I find books like this, that don’t really have a story as such, quite intriguing. It is interesting to ask the question: What it is that makes spending time with one set of fictional characters doing nothing in particular, apart from existing and thinking, interesting? (especially as it is easy to imagine many instances when it certainly wouldn’t be).

As it turned out, I did enjoy the day I spent with Harvey’s collections of imagined astronauts as they repeatedly observed their home planet (the ISS completes 16 orbits of Earth per day) and mused on their connections with the people, places and events down below. The writing challenges the reader to consider their own place in the world and the perspective from which they view both ordinary and extraordinary events. For me, the core themes that emerged from my reading of Orbital were the extent to which so much of human endeavour is bound up in the pursuit of progress, both the grand-scale technological progress shared only by a few such as the astronauts on the ISS, and the small-scale, day-to-day progress, shared by everyone of us, and the fragility of the world that all of this progress has created.

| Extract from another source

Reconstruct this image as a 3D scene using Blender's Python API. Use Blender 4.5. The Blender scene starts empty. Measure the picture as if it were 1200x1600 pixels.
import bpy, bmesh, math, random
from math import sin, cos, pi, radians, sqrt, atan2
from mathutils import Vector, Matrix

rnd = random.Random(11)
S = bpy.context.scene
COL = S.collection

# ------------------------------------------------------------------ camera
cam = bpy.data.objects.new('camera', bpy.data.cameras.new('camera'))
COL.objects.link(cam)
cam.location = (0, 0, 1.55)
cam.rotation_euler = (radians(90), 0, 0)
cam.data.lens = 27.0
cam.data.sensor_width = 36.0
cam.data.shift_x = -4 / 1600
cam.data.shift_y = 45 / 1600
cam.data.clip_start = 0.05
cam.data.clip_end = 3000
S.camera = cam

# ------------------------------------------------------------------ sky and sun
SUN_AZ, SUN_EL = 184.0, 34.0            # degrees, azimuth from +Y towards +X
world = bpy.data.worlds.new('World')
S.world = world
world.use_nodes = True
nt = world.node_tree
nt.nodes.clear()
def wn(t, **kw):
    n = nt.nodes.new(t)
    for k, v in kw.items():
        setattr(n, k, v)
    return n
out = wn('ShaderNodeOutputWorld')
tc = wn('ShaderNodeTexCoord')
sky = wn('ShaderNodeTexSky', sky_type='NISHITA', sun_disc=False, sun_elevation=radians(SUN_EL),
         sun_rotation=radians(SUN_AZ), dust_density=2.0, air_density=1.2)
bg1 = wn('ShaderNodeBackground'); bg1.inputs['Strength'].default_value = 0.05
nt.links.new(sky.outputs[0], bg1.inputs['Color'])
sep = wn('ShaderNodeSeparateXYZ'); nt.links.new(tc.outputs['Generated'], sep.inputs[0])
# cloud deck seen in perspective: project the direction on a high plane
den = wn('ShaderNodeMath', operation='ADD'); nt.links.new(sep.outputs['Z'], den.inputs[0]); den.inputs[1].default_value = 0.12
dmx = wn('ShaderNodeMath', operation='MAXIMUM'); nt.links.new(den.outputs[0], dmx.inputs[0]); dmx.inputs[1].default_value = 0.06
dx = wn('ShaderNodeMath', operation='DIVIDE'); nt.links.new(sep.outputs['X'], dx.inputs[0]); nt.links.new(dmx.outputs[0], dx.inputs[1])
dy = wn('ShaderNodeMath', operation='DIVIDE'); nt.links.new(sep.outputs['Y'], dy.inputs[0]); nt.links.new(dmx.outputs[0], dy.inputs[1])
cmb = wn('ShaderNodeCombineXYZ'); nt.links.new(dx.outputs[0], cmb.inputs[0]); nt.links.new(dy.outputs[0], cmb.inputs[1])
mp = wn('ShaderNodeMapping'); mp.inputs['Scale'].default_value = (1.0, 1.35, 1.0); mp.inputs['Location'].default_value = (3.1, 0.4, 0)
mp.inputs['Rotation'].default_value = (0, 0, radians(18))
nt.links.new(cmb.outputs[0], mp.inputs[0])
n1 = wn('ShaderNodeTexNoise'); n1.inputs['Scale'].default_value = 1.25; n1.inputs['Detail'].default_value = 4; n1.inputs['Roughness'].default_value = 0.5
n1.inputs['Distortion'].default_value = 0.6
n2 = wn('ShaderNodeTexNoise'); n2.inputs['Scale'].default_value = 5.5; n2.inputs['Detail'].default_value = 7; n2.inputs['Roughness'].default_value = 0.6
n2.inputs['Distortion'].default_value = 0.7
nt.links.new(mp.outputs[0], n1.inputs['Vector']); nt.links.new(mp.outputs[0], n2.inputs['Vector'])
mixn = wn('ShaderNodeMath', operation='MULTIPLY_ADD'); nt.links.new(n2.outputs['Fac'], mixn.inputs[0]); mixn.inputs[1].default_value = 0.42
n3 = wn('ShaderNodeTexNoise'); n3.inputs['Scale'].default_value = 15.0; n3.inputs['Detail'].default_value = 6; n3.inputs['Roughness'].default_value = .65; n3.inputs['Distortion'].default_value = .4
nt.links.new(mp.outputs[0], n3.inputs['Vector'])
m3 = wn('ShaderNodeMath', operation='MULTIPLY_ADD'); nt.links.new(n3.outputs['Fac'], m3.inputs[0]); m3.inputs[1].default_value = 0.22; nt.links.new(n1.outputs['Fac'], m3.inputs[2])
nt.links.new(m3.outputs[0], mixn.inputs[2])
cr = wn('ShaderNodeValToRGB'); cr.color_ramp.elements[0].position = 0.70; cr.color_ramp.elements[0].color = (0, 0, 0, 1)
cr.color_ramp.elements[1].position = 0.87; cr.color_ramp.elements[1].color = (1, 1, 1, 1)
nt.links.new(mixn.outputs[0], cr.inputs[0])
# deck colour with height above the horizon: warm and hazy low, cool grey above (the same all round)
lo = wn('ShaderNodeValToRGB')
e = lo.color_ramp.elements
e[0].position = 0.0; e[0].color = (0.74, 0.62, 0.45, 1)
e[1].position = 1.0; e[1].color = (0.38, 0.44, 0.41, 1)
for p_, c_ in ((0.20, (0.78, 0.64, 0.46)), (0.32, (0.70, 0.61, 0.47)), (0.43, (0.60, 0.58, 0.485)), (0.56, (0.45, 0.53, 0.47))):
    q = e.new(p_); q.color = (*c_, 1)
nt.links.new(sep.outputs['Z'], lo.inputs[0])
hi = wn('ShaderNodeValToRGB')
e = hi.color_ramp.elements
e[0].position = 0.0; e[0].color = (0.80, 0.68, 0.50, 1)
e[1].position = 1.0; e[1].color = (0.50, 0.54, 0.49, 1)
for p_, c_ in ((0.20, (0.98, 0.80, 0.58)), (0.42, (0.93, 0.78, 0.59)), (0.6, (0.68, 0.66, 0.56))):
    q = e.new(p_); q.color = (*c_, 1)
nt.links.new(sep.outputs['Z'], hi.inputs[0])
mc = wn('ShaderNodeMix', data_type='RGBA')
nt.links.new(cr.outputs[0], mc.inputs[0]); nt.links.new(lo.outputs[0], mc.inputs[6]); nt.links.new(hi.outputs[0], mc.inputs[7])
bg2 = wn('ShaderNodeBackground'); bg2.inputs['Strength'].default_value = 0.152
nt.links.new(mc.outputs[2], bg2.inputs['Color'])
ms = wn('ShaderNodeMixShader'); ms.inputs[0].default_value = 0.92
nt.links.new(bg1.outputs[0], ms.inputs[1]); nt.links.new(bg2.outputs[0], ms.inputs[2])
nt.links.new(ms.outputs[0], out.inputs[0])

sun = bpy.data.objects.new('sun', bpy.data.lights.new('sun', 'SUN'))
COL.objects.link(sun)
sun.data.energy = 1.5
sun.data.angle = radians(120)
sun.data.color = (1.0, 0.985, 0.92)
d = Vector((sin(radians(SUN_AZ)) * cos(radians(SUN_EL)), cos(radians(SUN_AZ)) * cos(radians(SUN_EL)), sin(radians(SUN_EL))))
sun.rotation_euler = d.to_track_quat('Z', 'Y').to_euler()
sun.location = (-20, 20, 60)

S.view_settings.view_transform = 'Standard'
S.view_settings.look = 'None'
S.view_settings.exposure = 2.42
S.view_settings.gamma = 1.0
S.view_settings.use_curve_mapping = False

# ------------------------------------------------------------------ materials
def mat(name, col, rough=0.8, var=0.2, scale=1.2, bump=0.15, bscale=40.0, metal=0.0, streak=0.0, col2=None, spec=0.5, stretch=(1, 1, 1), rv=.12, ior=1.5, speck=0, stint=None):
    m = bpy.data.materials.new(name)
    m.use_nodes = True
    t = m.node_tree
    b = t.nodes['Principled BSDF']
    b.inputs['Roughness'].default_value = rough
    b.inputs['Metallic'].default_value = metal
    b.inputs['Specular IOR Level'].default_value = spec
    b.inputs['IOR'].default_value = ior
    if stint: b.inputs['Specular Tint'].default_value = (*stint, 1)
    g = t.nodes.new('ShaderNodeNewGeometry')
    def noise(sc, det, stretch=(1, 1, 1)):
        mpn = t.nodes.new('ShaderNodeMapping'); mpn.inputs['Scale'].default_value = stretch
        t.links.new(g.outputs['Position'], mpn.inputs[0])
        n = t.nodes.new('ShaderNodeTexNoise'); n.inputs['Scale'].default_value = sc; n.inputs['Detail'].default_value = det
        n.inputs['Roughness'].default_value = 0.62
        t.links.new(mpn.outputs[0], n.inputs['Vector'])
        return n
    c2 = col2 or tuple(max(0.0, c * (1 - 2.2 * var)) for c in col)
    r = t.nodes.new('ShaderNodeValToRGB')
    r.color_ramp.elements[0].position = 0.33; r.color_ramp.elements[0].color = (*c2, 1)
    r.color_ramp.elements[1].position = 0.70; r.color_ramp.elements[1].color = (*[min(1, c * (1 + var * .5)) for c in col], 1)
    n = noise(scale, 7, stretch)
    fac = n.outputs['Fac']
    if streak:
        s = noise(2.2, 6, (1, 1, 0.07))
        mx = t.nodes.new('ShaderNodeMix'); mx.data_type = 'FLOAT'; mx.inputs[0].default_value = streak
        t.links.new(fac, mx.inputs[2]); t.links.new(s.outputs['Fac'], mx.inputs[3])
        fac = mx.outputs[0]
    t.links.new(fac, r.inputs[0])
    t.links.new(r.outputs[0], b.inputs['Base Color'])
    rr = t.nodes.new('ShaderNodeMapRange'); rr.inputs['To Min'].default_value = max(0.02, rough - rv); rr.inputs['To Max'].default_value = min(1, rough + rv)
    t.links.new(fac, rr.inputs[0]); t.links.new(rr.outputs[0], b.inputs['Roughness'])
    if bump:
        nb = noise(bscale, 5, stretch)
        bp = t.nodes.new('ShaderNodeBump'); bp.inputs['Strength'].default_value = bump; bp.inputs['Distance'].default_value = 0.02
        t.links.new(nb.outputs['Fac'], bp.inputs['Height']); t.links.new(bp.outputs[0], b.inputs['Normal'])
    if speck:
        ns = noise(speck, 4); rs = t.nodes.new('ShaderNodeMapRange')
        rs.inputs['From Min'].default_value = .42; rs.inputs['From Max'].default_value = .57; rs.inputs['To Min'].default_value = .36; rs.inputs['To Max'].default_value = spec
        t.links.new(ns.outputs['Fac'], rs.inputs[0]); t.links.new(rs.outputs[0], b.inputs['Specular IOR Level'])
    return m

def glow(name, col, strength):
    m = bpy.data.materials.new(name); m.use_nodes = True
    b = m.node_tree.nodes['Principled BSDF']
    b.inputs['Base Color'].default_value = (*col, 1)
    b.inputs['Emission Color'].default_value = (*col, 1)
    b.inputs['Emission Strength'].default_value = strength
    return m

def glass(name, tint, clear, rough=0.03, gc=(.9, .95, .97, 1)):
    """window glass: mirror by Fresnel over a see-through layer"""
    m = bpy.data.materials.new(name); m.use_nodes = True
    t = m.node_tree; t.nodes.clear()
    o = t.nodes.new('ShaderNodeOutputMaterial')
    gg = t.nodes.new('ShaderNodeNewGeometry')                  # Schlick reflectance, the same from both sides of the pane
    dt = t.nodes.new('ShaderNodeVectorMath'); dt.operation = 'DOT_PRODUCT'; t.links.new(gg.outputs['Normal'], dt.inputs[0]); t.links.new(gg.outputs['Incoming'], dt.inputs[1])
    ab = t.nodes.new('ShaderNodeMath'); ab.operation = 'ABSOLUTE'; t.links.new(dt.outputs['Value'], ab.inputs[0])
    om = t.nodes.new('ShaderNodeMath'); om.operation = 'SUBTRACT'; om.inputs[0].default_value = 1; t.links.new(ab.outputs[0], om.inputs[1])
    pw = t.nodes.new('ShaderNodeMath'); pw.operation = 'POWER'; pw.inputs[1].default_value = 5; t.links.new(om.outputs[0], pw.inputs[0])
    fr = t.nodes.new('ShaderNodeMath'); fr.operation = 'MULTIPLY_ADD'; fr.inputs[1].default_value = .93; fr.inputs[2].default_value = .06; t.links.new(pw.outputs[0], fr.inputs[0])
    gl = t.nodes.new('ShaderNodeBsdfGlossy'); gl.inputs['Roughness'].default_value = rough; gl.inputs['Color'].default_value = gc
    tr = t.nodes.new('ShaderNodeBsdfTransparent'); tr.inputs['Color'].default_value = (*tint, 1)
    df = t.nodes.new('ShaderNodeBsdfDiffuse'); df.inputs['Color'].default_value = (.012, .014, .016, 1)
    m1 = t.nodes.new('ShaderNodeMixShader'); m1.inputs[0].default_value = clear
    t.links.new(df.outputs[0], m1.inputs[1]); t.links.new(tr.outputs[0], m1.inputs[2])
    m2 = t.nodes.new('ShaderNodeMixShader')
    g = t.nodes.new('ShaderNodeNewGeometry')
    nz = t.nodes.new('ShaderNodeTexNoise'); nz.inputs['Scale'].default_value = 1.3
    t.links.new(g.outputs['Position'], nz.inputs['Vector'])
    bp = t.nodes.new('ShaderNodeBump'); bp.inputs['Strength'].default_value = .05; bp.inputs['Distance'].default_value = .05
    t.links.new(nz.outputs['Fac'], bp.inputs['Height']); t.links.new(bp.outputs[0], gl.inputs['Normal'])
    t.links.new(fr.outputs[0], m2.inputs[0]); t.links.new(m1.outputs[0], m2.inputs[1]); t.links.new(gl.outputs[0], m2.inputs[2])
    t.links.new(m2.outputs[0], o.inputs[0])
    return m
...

While gazing down onto the planet’s surface, one of the astronauts muses on this theme of progress in connection with his relationship with his daughter and the passage in the text that captures the stream of his thoughts as he does so was one that resonated deeply for me:

But what he meant to say to his daughter – and what he will say when he returns – is that progress is not a thing but a feeling, it’s a feeling of adventure and expansion that starts in the belly and works up to the chest (and so often ends in the head where it tends to go wrong). It’s a feeling he has almost perpetually when here, in both the biggest and smallest of moments – this belly-chest knowing of the deep beauty of things, and of some improbable grace that has shot him up here in the thick of the stars. A beauty he feels while he vacuums the control panels and air vents, as they eat their lunch separately and then dinner together as they pile their waste into a cargo module to be launched towards earth where it’ll burn up in the atmosphere and be gone, as the spectrometer surveys the planet, as the day becomes night which quickly becomes day as the stars appear and disappear, as the continents pass beneath in infinite colour as he catches a glob of toothpaste mid-air on his brush, as he combs his hair and climbs tired at the end of each day into his untethered sleeping bag and hangs neither upside down nor the right way up, because there is no right way up, a fact the brain comes to accept without argument, as he prepares to sleep two hundred and fifty miles above any ground for their falsely imposed night while outside the sun rises and sets fitfully.